No residence requirements exist. A Russian athlete can simply agree to represent Kazakhstan in return for generous financial support, which is what Rybakina did some six years ago.

I watched her match in France, and the commentators kept saying that she didn’t just represent Kazakhstan, but was d’origine Kazakh. Clearly, they had never seen any persons of Kazakh origin, who tend to be less blonde than Rybakina and somewhat shorter than her six feet.

One such person, the president of the Kazakhstan Tennis Association, was in attendance, and he celebrated Rybakina’s triumph like a winner of a prole TV game show. He wasn’t the only one.

The Russians celebrated even more wildly. Shamil Tarpishchev, Putin’s tennis coach, who happens to be under personal international sanctions for links with organised crime, bleated that “Yelena is ours.”

So she is, and the triumphant articles in the Russian press somehow omitted her links with Kazakhstan. Thus Wimbledon’s ploy didn’t work, but at least the intention was laudable.

I wonder how much of her £2 million Yelena will have to kick back to Tarpishchev and his jolly friends. Quite a lot, would be my guess, but I’m sure she’ll have enough left not to sweat on the practice court, learning how to hit the ball in consistently. Add to this her forthcoming modelling contracts, and Djokovich will seem like a pauper.
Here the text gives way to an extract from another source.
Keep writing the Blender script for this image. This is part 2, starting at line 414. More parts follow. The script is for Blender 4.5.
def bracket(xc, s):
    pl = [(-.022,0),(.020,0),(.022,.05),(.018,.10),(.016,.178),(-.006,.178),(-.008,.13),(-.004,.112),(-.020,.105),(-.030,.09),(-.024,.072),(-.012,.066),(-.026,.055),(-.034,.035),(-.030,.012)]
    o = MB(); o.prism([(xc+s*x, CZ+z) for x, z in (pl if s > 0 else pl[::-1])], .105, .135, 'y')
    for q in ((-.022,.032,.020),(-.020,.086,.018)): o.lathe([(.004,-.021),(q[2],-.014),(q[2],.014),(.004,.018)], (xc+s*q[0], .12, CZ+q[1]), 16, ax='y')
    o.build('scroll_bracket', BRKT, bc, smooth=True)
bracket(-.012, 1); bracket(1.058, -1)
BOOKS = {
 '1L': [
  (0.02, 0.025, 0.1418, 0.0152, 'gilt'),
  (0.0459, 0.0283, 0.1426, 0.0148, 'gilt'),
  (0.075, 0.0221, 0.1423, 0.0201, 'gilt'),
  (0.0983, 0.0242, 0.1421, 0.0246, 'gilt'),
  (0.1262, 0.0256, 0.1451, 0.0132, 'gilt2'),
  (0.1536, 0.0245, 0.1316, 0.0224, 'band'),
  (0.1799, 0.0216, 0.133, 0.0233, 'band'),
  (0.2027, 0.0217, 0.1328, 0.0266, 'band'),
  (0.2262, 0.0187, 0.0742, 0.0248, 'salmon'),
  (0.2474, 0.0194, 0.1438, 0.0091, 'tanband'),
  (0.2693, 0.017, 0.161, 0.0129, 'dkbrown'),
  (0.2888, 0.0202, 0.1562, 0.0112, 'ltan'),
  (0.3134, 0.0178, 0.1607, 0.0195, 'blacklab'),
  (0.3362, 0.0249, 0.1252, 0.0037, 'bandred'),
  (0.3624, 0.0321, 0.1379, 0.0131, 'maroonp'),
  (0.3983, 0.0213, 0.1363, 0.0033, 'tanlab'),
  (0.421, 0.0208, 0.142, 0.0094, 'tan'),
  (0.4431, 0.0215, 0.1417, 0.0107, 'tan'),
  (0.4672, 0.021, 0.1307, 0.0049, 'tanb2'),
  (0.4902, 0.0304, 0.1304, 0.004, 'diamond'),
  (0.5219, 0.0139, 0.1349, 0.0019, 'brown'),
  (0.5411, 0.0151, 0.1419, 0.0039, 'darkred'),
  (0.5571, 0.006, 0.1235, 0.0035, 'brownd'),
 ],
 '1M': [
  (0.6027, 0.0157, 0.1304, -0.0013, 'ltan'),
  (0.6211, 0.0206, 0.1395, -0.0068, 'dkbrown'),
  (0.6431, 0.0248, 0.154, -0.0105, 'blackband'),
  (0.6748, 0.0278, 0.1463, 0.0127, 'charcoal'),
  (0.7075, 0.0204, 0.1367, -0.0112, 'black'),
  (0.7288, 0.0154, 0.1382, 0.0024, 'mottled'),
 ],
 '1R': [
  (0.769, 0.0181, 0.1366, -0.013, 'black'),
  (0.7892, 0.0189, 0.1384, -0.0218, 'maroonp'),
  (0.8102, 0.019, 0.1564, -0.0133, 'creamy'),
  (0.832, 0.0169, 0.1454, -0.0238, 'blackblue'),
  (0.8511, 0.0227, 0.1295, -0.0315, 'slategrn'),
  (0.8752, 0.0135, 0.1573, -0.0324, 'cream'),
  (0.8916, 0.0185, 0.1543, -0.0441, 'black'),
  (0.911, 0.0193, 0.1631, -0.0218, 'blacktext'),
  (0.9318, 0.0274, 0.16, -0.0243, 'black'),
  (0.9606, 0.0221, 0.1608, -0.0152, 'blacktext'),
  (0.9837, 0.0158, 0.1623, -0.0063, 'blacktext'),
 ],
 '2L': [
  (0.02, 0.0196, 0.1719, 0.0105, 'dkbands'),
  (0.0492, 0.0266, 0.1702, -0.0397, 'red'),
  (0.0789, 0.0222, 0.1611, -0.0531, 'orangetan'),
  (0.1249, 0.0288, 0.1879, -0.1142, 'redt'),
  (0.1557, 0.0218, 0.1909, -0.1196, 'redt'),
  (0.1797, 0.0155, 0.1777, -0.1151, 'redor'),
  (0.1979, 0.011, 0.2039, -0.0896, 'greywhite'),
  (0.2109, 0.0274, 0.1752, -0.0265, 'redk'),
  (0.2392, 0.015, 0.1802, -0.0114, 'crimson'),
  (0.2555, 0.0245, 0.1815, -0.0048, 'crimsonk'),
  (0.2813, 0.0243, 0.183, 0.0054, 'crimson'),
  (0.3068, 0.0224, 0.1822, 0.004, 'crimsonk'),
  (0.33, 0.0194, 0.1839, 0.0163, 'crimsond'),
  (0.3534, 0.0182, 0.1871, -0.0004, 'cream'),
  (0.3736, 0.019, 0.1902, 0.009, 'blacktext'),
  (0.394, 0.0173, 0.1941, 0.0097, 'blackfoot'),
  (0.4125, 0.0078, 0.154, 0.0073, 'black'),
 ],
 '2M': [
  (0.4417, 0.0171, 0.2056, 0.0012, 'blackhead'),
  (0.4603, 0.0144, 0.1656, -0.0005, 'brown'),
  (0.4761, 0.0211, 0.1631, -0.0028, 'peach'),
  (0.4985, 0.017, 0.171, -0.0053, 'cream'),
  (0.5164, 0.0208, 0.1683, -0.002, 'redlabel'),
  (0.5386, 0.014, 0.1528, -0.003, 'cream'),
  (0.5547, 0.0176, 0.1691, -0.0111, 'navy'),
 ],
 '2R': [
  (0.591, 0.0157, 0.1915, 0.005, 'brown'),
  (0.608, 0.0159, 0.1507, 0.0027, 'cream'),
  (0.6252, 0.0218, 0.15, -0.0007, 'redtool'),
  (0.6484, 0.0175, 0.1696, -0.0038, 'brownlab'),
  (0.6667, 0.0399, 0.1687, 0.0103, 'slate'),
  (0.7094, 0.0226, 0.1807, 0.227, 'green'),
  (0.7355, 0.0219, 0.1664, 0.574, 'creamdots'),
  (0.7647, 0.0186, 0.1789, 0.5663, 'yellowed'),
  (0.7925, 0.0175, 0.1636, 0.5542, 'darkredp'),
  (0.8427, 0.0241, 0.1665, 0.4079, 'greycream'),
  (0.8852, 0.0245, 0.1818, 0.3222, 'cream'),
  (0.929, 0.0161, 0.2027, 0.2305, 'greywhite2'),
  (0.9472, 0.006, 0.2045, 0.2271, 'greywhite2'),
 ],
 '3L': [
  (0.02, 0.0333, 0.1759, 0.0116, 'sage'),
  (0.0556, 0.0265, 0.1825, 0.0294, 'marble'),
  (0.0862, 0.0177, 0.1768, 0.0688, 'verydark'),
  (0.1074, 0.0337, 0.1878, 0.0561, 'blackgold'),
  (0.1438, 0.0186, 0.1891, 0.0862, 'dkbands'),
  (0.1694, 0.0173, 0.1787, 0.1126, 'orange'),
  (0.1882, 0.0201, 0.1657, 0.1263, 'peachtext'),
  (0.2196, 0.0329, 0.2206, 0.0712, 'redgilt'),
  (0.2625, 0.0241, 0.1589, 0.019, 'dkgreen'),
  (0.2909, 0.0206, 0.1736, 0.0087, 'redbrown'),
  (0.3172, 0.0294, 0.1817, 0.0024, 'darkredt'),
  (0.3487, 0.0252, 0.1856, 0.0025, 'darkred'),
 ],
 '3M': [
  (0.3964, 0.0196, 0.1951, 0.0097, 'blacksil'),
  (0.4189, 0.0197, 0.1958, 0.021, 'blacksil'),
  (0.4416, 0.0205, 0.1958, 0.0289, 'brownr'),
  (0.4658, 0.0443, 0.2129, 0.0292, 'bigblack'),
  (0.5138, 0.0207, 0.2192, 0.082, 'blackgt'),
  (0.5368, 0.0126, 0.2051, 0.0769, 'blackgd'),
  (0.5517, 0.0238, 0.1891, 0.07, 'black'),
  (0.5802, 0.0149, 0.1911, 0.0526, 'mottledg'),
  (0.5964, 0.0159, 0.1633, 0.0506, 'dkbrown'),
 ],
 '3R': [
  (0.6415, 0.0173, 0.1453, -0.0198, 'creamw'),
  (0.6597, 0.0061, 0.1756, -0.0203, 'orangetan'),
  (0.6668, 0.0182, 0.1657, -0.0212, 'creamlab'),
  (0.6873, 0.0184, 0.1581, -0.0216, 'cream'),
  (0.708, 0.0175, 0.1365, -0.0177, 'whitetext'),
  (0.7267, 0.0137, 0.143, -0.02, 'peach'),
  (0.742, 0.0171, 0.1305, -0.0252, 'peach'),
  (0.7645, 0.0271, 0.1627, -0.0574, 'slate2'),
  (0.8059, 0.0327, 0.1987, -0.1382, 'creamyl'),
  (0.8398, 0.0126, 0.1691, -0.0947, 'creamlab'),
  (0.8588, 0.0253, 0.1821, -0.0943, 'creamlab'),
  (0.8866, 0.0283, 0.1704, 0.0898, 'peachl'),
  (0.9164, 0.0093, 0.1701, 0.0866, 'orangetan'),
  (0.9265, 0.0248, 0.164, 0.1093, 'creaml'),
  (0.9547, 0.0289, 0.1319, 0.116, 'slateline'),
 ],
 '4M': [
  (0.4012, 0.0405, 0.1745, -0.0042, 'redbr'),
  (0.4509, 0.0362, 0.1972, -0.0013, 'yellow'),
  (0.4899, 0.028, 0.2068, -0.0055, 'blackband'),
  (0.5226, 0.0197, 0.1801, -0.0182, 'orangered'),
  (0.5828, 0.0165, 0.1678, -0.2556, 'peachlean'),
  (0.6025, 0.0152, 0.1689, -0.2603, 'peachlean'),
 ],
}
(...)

1 thought on “Tennis as a model of life”

  1. Let’s change the business model and see how the women fare. Separate the men’s and women’s tours completely. (We would lose mixed doubles, but does anyone really care?) See which events can actually afford to pay the players. This salary argument has been going on in women’s basketball for years. The WNBA is subsidized by the NBA. It loses money every year. Free tickets given away at other events are rarely used. The interest is not there. Let the women fund their own tour and see how well they do.

    For college basketball, the men’s tournament earned $870 million in 2022 from their television contract. On the women’s side the television contract earned them $34 million and it included 28 other sports! No comparison.